Но эти две попытки имели лишь значение экспериментов, в то время как «Механический балет» - это первый «абстрактный фильм», выстроенный логически. В любом фильме, даже в «Антрак­те» Рене Клера и Пикабиаб, существуют два абсолютно несвязан­ных элемента - сюжет и постановка: первый - явление интел­лектуального порядка, вторая - визуального; Фернан Леже и Дад­ли Мэрфи совершенно убрали сюжет и сосредоточились на изобра­жении. Они безусловно создали очень точный сценарий 7, но касаю­щийся лишь смены изображений: неподвижные и движущиеся предметы, машины, предметы быта, геометрические формы сме­няют друг друга, подчиняясь тщательно отработанному ритму. Для того чтобы лучше себе это представить, нужно было бы подроб­ней остановиться на монтаже, но, во всяком случае, я могу сказать, что искомый результат был полностью достигнут и что «Меха­нический балет» - фильм, исключительно волнующий для челове­ка, понимающего, что есть истинный объект кинематографа и вследствие этого чувствительного к чисто визуальной красоте.

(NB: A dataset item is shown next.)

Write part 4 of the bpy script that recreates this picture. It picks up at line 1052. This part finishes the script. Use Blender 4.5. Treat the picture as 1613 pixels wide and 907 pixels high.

Но вот что совершенно невероятно: «Механический балет», имевший очень большой успех на Театральной выставке в Вене в прошлом году 8, все еще не был показан публике у нас! Никто не соглашается демонстрировать его: ни «Старая Голубятня»9, ни один из клубов, как раз и созданных для демонстрации ориги­нальных произведений и смелых экспериментов. Как могли не по­нять значения этой ленты? Какой бы революцией было, если бы публика научилась видеть красоту изображения и его отноше­ний с другими изображениями, не думая о постижении их интел­лектуального или литературного значения, как она не думает о понимании того, что изображено на картинах Пикассо или. Ферна­на Леже.